| How Jason Varitek has captained the Red Sox through stormy waters before | 09.15.11 at 12:24 pm ET |

Jason Varitek
Seven years Jason Varitek has worn the ‘C’ on his Red Sox uniform. During that span his team has made the playoffs all but two seasons, won one World Series, and dealt with countless waves of drama and bumps in the road.
Well, Varitek and his teammates have found himself in another doozy.
With 13 games to play and the Sox holding a four-game lead over the team they’re about to play four games against, the Rays, the captain is … being a captain. In other words, nothing changes.
“They didn’t put a ‘C’ on my jersey to make me all of a sudden someone I’m not,” he explained.
Varitek has never been a ‘rah, rah’ type of teammate, leading most of the time by example, whether that’s through work ethic, diligence or performance. With his catching equipment not too far from his side, he is constantly keeping the motor running – in both regards to both his own lot in life and his team.
Now he finds himself once again at the helm of a club who is trying to find its way.

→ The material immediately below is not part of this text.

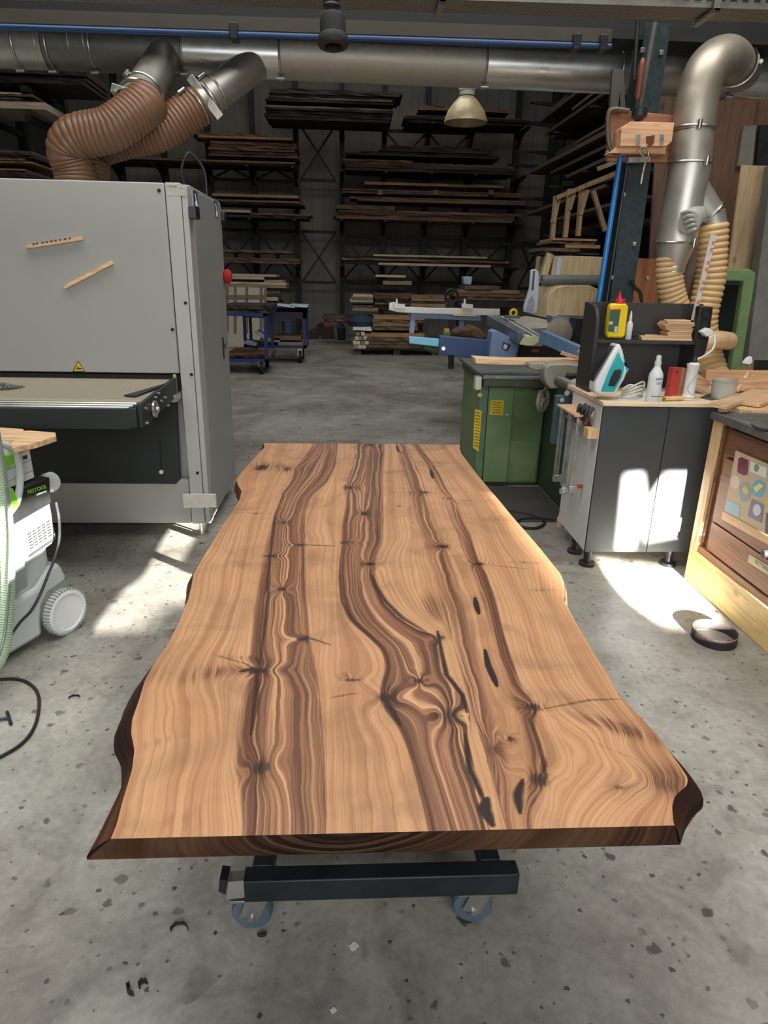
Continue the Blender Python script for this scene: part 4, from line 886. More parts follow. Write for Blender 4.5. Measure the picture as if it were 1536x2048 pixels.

“We have to keep working on the things we’ve been working on all year. Just because we’ve run into a little rough spot, does it change? No,” he said. “We just have to focus on what we can control. If we changed I wouldn’t be doing my job.
“You don’t all of a sudden change. We’ve been taking steps and working on things all year. If I had the ability to go 20-for-20 and drive in 40 in this time period, so be it. But we just have to continue to focus and push ourselves to allow good things to happen.”
But while the team’s approach demands the same consistency of the past seven seasons, don’t think that Varitek, the captain and teammate, hasn’t changed.
The 38-year-old is adamant that the moment the Red Sox made him the organization’s first captain since Jim Rice carried the title in the late 1980’s, his existence wasn’t altered. Yet, as time kept moving forward, so has Varitek’s view of things.
“It didn’t’ change anything I did,” he said regarding being awarded the captaincy. “If anything, as a person and as a human being, as I’ve evolved in my position, I’ve learned to maybe talk more, maybe communicate more. I don’t know if that’s because of [being a captain] or just because of change. I still need to do all the little things and understand I have to lead vocally, sometimes not, and sometimes just listen.
“It was kind of what I had already done. As I’ve matured more and grown more I’ve learned to communicate more. I’ve played less and I can see more. It adapts every year according to what’s going on. I continue to try and read what the heartbeat is and what is going on. Today, tomorrow, you just continue to do that.”
As he explains, part the alteration in the process has come with a role change. As he said, “My responsibilities have changed.”
Varitek has played in 64 games this season, but carries a higher OPS (.738) than he did in his last year as a full-time player, 2009 (.703), in which he totaled 131 games. The rest and role has presumably been beneficial for the catcher, who now heads into this latest challenge with a little different perspective than some of the crisis he has endured.
“When you play every single day it’s everything you can do to just play that day. So now I’m sitting there on other days watching,” Varitek said. “You’re paying attention to what’s going on. You see different pieces. I don’t know if that means as much to being a captain as it does to being a teammate.”